"It has some pretty serious security implications for the region and for American security," Fleitz said.
The policy analyst shares the view of experts who believe that North Korea's claim that it will be launching a satellite is a cover for a missile test.
On Tuesday North Korea notified the UN's International Maritime Organization that it intends to launch an "earth observation satellite" between February 8 and 25.
Pyongyang last launched a long-range rocket in December 2012, which it also described as a communications satellite.
"A nuclear weapons program has three legs: developing the nuclear fuel (the hardest part), developing the warhead, and the delivery system, and there's simply no doubt that the missile program that North Korea has been developing is its nuclear weapons delivery system."
Fleitz said that the Japanese have legitimate concerns about their safety, given the past waywardness of some North Korean rockets, to which North Korea has responded in the past.
"The Japanese are worried about this because the North Korean missile program doesn't have a very good record. A lot of the missiles have not launched, or they've blown up on the pad or they've only gone a short distance."
"Japan is worried one of these rockets may crash into Japan, I think it's a legitimate concern."
"For this reason, starting with the last launch after Japan threatened to shoot down its missiles, North Korea has used a trajectory that did not go over Japan. In the 1990s they flew a missile over Japan and the Japanese were outraged."
"I don't think the North Koreans are going to do that again."
"China is a break on anything the Security Council can do. It will try to allow certain sanctions to pass in certain circumstances, but China continues to be North Korea's protector on the UN Security Council and really tough sanctions against North Korea have never been able to pass because of the Chinese Security Council veto."
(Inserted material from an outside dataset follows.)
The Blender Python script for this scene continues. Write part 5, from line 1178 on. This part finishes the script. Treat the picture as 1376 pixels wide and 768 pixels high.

Suga said Japan was concerned about the trajectory of the projectile, which it expects to be launched from a site in western North Korea and then fly over part of the Sakishima island chain of Okinawa Prefecture.
South Korea warned that the North "will pay a severe price… if it goes ahead with the long-range missile launch plan."
"North Korea's notice of the plan to launch a long-range missile, coming at a time when there is a discussion for Security Council sanctions on its fourth nuclear test, is a direct challenge to the international community," the South Korean government stated.